Je voudrais rassurer Mme la rapporteure sur le fait que les données numériques saisies sont protégées. Un service dédié de la direction nationale du renseignement et des enquêtes douanières (DNRED) est en charge de cette mission. Il assure la protection des serveurs et leur mise aux normes, ainsi que le respect des référentiels. Toutes les garanties sont apportées en ce qui concerne l'exploitation des données dans le cadre de l'enquête et leur conservation à des fins de preuves pour la durée du dossier. La sécurité informatique est assurée par le chiffrement des données et leur stockage sur un réseau dédié. Les fichiers sont déclarés à la Commission nationale de l'informatique et des libertés, qui mène d'ailleurs des inspections, comme elle l'a fait il y a quelques mois auprès des douanes.

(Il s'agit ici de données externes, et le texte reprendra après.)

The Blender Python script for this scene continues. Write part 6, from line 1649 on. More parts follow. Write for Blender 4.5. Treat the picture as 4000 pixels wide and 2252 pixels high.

Monsieur le rapporteur général, vous m'avez interrogé sur le lien entre ce projet de loi et le plan de lutte contre les fraudes que j'ai présenté. Plusieurs mesures de ce texte relèvent de la feuille de route de lutte contre les fraudes, en particulier l'injonction numérique, prévue à l'article 12, et la refondation du service d'enquête judiciaire des finances, avec un article 11 ter qui crée le statut d'agent de douane judiciaire. D'autres mesures y concourent également, comme la mise en avant de l'action de la direction des douanes dans la lutte contre les flux illicites, qui fera l'objet d'une stratégie financière dédiée, l'introduction d'une retenue d'argent liquide à l'intérieur du territoire ou la réforme du délit de blanchiment douanier. Les dispositions relatives à la lecture automatisée des plaques d'immatriculation permettront en outre des avancées opérationnelles majeures.